Combined with scheduled cron triggers, you can have a complete sync pipeline that runs every 6 hours, fetches only incremental changes, transforms the data to your schema, and delivers it to your database - all defined as a JSON configuration that fits in a single screen.

Shipping Integrations as Data Operations

The pattern here is the same one that transformed infrastructure management: move from imperative scripts to declarative specifications. Just as Terraform replaced shell scripts for provisioning servers, declarative sync pipelines replace hand-rolled ETL scripts for provisioning integrations. Relying on imperative ETL scripts, custom Python functions, and code-heavy orchestration platforms creates a maintenance burden that eventually stalls product development.
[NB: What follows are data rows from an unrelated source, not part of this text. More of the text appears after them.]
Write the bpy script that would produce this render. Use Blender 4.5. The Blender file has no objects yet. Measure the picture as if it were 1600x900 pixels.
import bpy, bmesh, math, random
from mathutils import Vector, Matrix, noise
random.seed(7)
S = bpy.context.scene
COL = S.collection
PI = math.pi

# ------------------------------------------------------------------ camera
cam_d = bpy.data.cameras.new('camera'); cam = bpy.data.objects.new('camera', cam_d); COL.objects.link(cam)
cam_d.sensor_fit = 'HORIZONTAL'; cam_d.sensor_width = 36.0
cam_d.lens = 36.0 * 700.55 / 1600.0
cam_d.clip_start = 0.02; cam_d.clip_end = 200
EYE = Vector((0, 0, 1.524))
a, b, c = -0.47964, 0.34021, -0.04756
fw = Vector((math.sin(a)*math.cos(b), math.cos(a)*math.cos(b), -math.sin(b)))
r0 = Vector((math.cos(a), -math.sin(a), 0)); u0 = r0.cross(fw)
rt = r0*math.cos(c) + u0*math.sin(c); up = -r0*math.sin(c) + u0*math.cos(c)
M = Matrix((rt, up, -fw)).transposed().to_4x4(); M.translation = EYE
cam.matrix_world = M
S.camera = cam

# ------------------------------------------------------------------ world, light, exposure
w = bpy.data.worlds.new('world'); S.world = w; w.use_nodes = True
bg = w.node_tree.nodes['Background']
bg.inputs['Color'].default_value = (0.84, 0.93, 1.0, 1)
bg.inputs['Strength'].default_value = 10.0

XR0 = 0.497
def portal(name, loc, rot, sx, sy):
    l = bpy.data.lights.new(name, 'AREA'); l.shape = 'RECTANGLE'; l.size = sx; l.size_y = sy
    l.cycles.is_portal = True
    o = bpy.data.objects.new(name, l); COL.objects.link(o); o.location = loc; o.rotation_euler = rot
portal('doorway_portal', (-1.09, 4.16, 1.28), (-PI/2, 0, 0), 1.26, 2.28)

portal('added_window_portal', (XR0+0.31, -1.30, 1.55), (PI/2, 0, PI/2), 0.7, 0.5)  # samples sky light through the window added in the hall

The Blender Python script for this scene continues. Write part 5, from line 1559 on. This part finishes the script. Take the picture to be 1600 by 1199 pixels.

The practical impact for engineering leaders:

• New integrations become data operations, not engineering sprints. Adding a new CRM or HRIS source means writing a JSON configuration, not a new codebase.
• Incremental sync is a configuration flag, not an architecture project. Binding previous_run_date to a query filter takes 30 seconds.
• Transform logic lives alongside sync definitions, not in separate codebases. JSONata expressions are part of the sync job config - versioned, auditable, and hot-swappable.
• Rate limit handling is explicit and under your control. Standardized IETF headers give you the data you need to implement retry logic that matches your business requirements.

For product managers staring at a backlog of integration requests blocking six-figure deals, this architecture changes the economics. The question shifts from "How many engineers do we need to hire for integrations?" to "How quickly can we add a new sync configuration?"

Stop writing custom API clients. Start shipping integrations as data operations.